[Start]

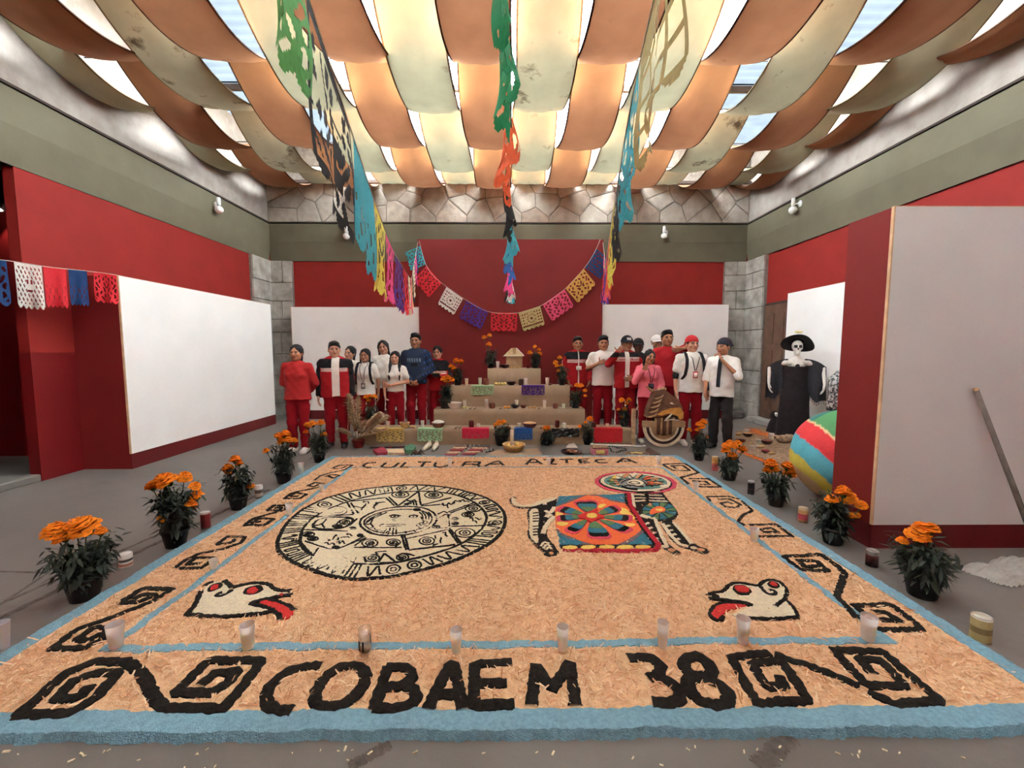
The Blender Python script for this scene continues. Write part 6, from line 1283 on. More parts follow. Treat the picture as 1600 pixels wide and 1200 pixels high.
garland('cut-paper garland hanging in a deep curve across the red panel above the altar', UC, [(.3/nU, 1.1/nU, 'teal', .36, 2), (1.2/nU, 2.2/nU+.03, 'red', .42, 2), (3.05/nU-.02, 4/nU-.01, 'white', .42, 0), (4/nU+.005, 5/nU, 'purple', .42, 2), (5.1/nU, 6/nU, 'red', .4, 2), (6.05/nU, 7/nU-.005, 'khaki', .42, 0), (7.05/nU, 8/nU, 'rose', .42, 2), (8.05/nU, 9/nU, 'gold', .42, 2), (9.1/nU, 10.3/nU, 'navy', .42, 2)], 'g', z_tilt=.85)
LL = through([at(184, 430, 5.32), at(140, 424, 5.2), at(75, 417, 4.95), at(10, 407, 4.72), at(-80, 396, 4.5)])
garland('short cut-paper garland of blue, white and red flags at the left board corner', LL, [(.02, .22, 'red', .36, 2), (.27, .385, 'navy', .42, 4), (.4, .53, 'red', .46, 4), (.54, .71, 'white', .5, 1), (.75, .93, 'navy', .5, 2)], 'g')
# paper draped over the steps
def drape_paper(label, px0, px1, ytop, ybot, k, col, st, lean=0):
    Y = TY[k]-.022; A, B = at(px0, ytop, Y), at(px1, ytop, Y); w = B.x-A.x; h = (ybot-ytop)*Y/FPX; V, F, Cc = flag_mesh(SC[col] if isinstance(col, str) else col, w, h, int(px0), st, .006, 20, 34); W_ = []
    top = TZ[k]+.008
    for x, y, z in V: W_.append((x+(A.x+B.x)/2, Y+y*.4, top+z))
    lip = [((A.x), Y, top), ((B.x), Y, top), (B.x, Y+.12, top+.002), (A.x, Y+.12, top+.002)]; o = len(W_); W_ += lip; Cc = np.vstack([Cc, np.tile(Cc[:1], (4, 1))]); F = list(F)+[(o, o+1, o+2, o+3)]
    return tag(npmesh('draped_paper', np.array(W_), F, M_paper, None, True, Cc), label, 'paper', 'cut papers hung over the altar steps')
drape_paper('yellow cut paper hanging over the left end of the lowest step', 588, 631, 672, 693, 0, (226, 196, 120), 2); drape_paper('pale green cut paper on the lowest step above the white shoes', 652, 691, 672, 692, 0, 'mint', 2); drape_paper('red cut paper hanging over the lowest step', 722, 764, 670, 686, 0, (222, 56, 84), 4); drape_paper('blue cut paper hanging over the lowest step right of the basket', 804, 832, 672, 690, 0, 'blue', 4); drape_paper('large plain red paper at the right end of the lowest step', 928, 973, 670, 693, 0, (206, 44, 50), 9)
drape_paper('pale green cut paper over the third step on the left', 736, 771, 602, 617, 2, 'mint', 2); drape_paper('purple cut paper over the third step on the right', 815, 851, 602, 617, 2, 'purple', 2)
b = MB(); Y = TY[0]-.03; A = at(862, 672, Y); B = at(905, 672, Y); n = 16
for j in range(7):
    for i in range(n+1): b.v.append((A.x+(B.x-A.x)*i/n, Y-.02*math.sin(i*1.9+j)-.012*math.sin(i*.7+j*2.1)-.01, TZ[0]+.015-j*.024+(.008*math.sin(i*2.3) if j in (0, 6) else 0)))
b.c = [(1, 1, 1)]*len(b.v)
for j in range(6):
    for i in range(n): a = j*(n+1)+i; b.f.append((a, a+1, a+n+2, a+n+1))
tag(b.build('plastic_sheet', mat('black_shiny_plastic', (36, 33, 32), .2, .1, 9, .3, 30, spec=.6), None, True), 'crumpled shiny black plastic hanging over the lowest step', 'plastic sheet')
# wooden post at the right end
tag(MB().box((-.03, -.03, 0), (.03, .03, .62), bev=.006).build('wooden_post', mat('pale_rough_wood', (176, 142, 108), .85, .2, 14, .3, 40), None, False, at(988, 690, 6.72)*Vector((1, 1, 0))) if False else MB().box((-.028, -.028, 0), (.028, .028, .6), bev=.006).build('wooden_post', mat('pale_rough_wood', (176, 142, 108), .85, .2, 14, .3, 40), None, False, (at(989, 690, 6.74).x, 6.74, 0)), 'pale rough wooden post standing at the right end of the altar', 'post')
# ================================================================ things on the floor before the altar
def flat(name, label, cat, pts, m, h=.012, z=0, group=None, fold=0):
    """cloth or mat lying on the floor; outline given as picture points"""
    P = [fl(x, y, z) for x, y in pts]; cx = sum(p.x for p in P)/len(P); cy = sum(p.y for p in P)/len(P); o = MB().prism([(p.x-cx, p.y-cy) for p in P], 0, h).build(name, m, None, False, (cx, cy, z+.001)); return tag(o, label, cat, group)
M_rug = mat('woven_brown_wool', (142, 108, 82), .95, .3, 60, .5, 120, stain=((196, 168, 130), 30, .5)); M_darkcloth = mat('dark_red_wool', (96, 36, 40), .95, .2, 40, .4); M_cr = mat('cream_wool', (210, 186, 150), .95, .1, 30, .4); M_grn = mat('green_wool', (84, 122, 92), .95, .15, 30, .4); M_wine = mat('crimson_wool', (150, 50, 62), .95, .15, 30, .4)
def woven(label, pts, n=7):
    A, B, Cc, D_ = [fl(x, y) for x, y in pts]; t = thing('woven_mat', label, 'mat', (A.x, A.y, .001)); o = Vector((A.x, A.y, 0))
    for i in range(n):                                       # stripes across the length, alternately dark, cream and crimson
        u, v = i/n, (i+1)/n; q = [A.lerp(D_, u)-o, B.lerp(Cc, u)-o, B.lerp(Cc, v)-o, A.lerp(D_, v)-o]; MB().prism([(p.x, p.y) for p in q], 0, .012+.004*(i % 2)).build('woven_stripe', (M_darkcloth, M_cr, M_rug, M_wine)[(i*3) % 4 if 0 < i < n-1 else 0], t)
woven('striped woven mat right of the white shoes, longer one', [(690, 715), (709, 715), (732, 698), (712, 698)], 9); woven('second striped woven mat, between the shoes and the basket', [(718, 713), (738, 713), (765, 699), (742, 699)], 9)
M_bead = mat('black_beads', (40, 36, 36), .3, .2, 9, spec=.6); M_beadw = mat('pale_beads', (206, 196, 180), .4, .1, 9)
def beads(label, cx, cy, w, h, n, m, rr=.011, name='bead_necklace'):
    c = fl(cx, cy); k = c.y/FPX; kz = (fl(cx, cy-3).y-fl(cx, cy+3).y)/6; t = thing(name, label, 'necklace', (c.x, c.y, 0)); me = None; q = random.Random(int(cx))
    for i in range(n):
        a = 2*PI*i/n; r = 1+.3*math.sin(a*3+cx); p = (w*.5*k*math.cos(a)*r, h*.5*kz*math.sin(a)*r, rr)
        if me is None: o = MB().ball((0, 0, 0), rr, 8).build('bead', m, t, True, p); me = o.data
        else:
            o = bpy.data.objects.new('bead', me); COL.objects.link(o); o.parent = t; o.location = p
            if m is M_beadw and i % 2: o.material_slots[0].link = 'OBJECT'; o.material_slots[0].material = M_bead
    return t
beads('black and white bead necklace on the first woven mat', 736, 699, 26, 5, 22, M_beadw); beads('black and white bead necklace beside the basket cloth', 762, 704, 16, 6, 18, M_beadw); beads('shiny black bead necklace right of the pink box', 963, 703, 24, 8, 26, M_bead, .014)
flat('folded_textile', 'crimson folded cloth on the floor at the left before the altar', 'cloth', [(583, 707), (600, 703), (606, 711), (590, 713)], M_wine, .05); flat('folded_textile', 'cream folded cloth between crimson and green ones', 'cloth', [(604, 706), (630, 706), (632, 712), (606, 712)], M_cr, .045); flat('folded_textile', 'green folded cloth before the yellow cut paper', 'cloth', [(632, 704), (642, 699), (650, 703), (646, 709), (634, 710)], M_grn, .06); flat('folded_textile', 'small dark crimson cloth on the floor below the green cloth', 'cloth', [(622, 713), (638, 712), (639, 715), (624, 716)], M_darkcloth, .02)
t = thing('dried_chili_bundle', 'dark dried bundle at the right end of the folded cloths', 'dried bundle', fl(653, 713)); q = random.Random(9)
for i in range(14): a = q.uniform(0, 6.3); b = MB(); b.tube([(0, 0, .03), (math.cos(a)*.05, math.sin(a)*.05, .05+q.random()*.04), (math.cos(a)*.1, math.sin(a)*.1, .02)], .01, 5, rs=[.012, .014, .004]); b.build('stalk', M_spoon, t, True)
t = thing('wooden_flute', 'thin dark rod lying along the foot of the altar', 'stick', fl(610, 701)); b = MB(); A, B = fl(578, 701)-fl(610, 701), fl(644, 699)-fl(610, 701); b.tube([A+Vector((0, 0, .014)), B+Vector((0, 0, .014))], .013, 8); b.build('rod', M_spoon, t, True)
for u in (.2, .45, .7): MB().tube([A.lerp(B, u)+Vector((0, 0, .014)), A.lerp(B, u+.06)+Vector((0, 0, .014))], .0145, 8).build('band', M_wine, t, True)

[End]

* WORK INSTRUCTIONS:
Extract every line above that contains the word "picture".

* REPLY:
The Blender Python script for this scene continues. Write part 6, from line 1283 on. More parts follow. Treat the picture as 1600 pixels wide and 1200 pixels high.
    """cloth or mat lying on the floor; outline given as picture points"""